MANUEL TRABALHA 30 ANOS SEM parar, educa seus filhos, dá bom exemplo, dedica-se o tempo inteiro ao trabalho e jamais pergunta: “Será que tem sentido o que estou fazendo?” Sua única preocupação é achar que, quanto mais ocupado estiver, mais importante será aos olhos da sociedade.
Seus filhos crescem e saem de casa, é promovido no trabalho, um dia em que ganha um relógio ou uma caneta como recompensa por todos esses anos de dedicação, os amigos vertem algumas lágrimas, e chega o momento tão esperado: está aposentado, livre para fazer o que quiser!
Nos primeiros meses, ele visita uma vez ou outra o escritório onde trabalhou, conversa com os antigos amigos, e dá-se ao prazer de fazer algo que sempre sonhou: acordar mais tarde.
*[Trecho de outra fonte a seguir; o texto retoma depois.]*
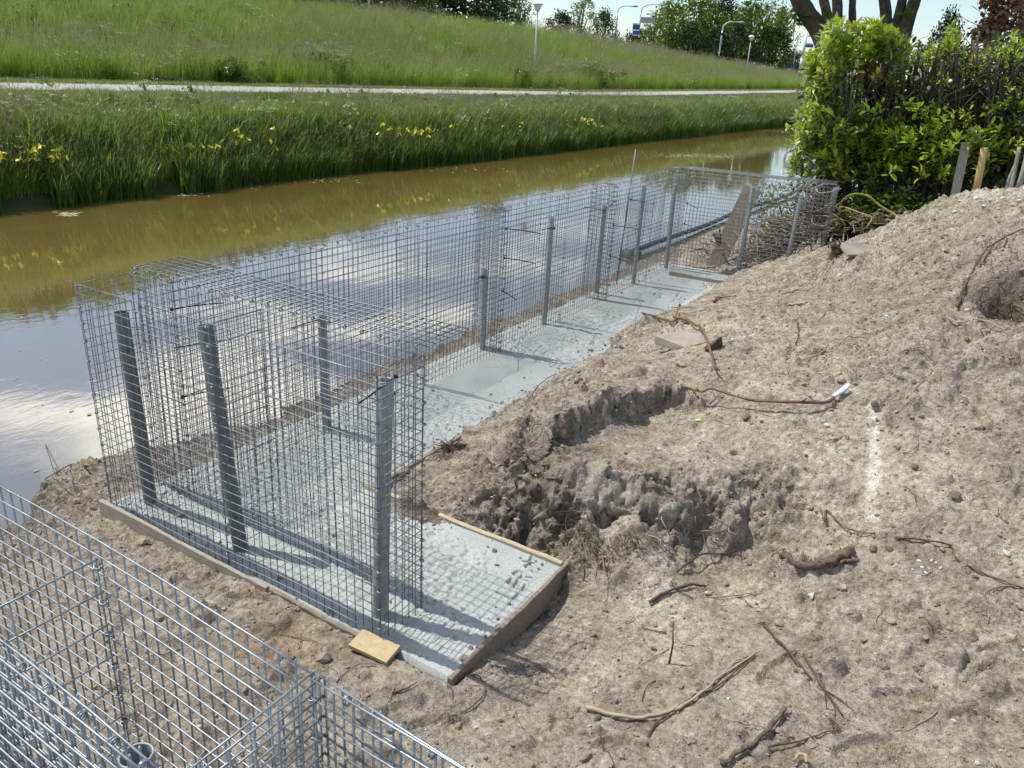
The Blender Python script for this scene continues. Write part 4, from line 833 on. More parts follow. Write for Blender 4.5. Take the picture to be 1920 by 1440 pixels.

Passeia na praia ou na cidade, tem sua casa de campo comprada com muito suor, descobriu a jardinagem, e vai aos poucos penetrando no mistério das plantas e das flores. Manuel tem tempo, todo o tempo do mundo. Viaja usando parte do dinheiro que conseguiu juntar. Visita museus, aprende em duas horas o que pintores e escultores de diferentes épocas levaram séculos para desenvolver, mas pelo menos fica com a sensação de que está aumentando sua cultura. Tira muitas centenas, milhares de fotos, e manda para os amigos - afinal, eles precisam saber o quanto é feliz!
Outros meses se passam. Manuel aprende que o jardim não segue exatamente as mesmas regras que o homem - o que plantou vai demorar a crescer, e não adianta tentar ver se a roseira já tem botões. Em um momento de sincera reflexão, descobre que tudo o que viu em suas viagens foi uma paisagem do lado de fora do ônibus de turismo, monumentos que agora estão guardados em fotos 6x9, mas na verdade não conseguiu sentir nenhuma emoção especial - estava mais preocupado em contar para os amigos do que viver a experiência mágica de estar em um país estrangeiro. Continua assistindo a todos os noticiários de televisão, lê mais jornais (porque tem mais tempo), julga-se uma pessoa extremamente bem informada, capaz de discutir coisas que antes não tinha tempo para estudar.
Procura alguém para dividir suas opiniões - mas todos estão imersos no rio da vida, trabalhando, fazendo alguma coisa, invejando Manuel por sua liberdade, e ao mesmo tempo contentes por serem úteis à sociedade, e estarem “ocupados” com alguma coisa importante.
Manuel busca conforto nos filhos. Estes sempre o tratam com muito carinho - foi um excelente pai, um exemplo de honestidade e dedicação - mas também eles têm outras preocupações, embora considerem um dever participar do almoço de domingo. Manuel é um homem livre, com uma situação financeira razoável, bem informado, um passado impecável, mas e agora? O que fazer desta liberdade tão arduamente conquistada? Todos o cumprimentam, elogiam, mas ninguém tem tempo para ele. Pouco a pouco, Manuel começa a se sentir triste, inútil - apesar dos muitos anos servindo ao mundo e à sua família.
Certa noite, um anjo aparece em seu sonho: “O que você fez da sua vida? Você procurou vivê-la de acordo com seus sonhos?”
Manuel acorda suando frio. Que sonhos? Seu sonho era esse: ter um diploma, casar-se, ter filhos, educá-los, aposentar-se, viajar. Por que o anjo fica perguntando coisas sem sentido?
Um novo e longo dia começa: os jornais, o noticiário na TV, o jardim e o almoço. Dormir um pouco, fazer o que tem vontade e, neste momento, descobre que não tem vontade de fazer nada. Manuel é um homem livre e triste, a um passo da depressão, porque estava ocupado demais para pensar no sentido da sua vida, enquanto os anos corriam por baixo da ponte. Lembra-se dos versos de um poeta: “Passou pela vida/não viveu”. Mas como é tarde demais para aceitar isso, melhor mudar de assunto. A liberdade, tão duramente conseguida, não passa de um exílio disfarçado.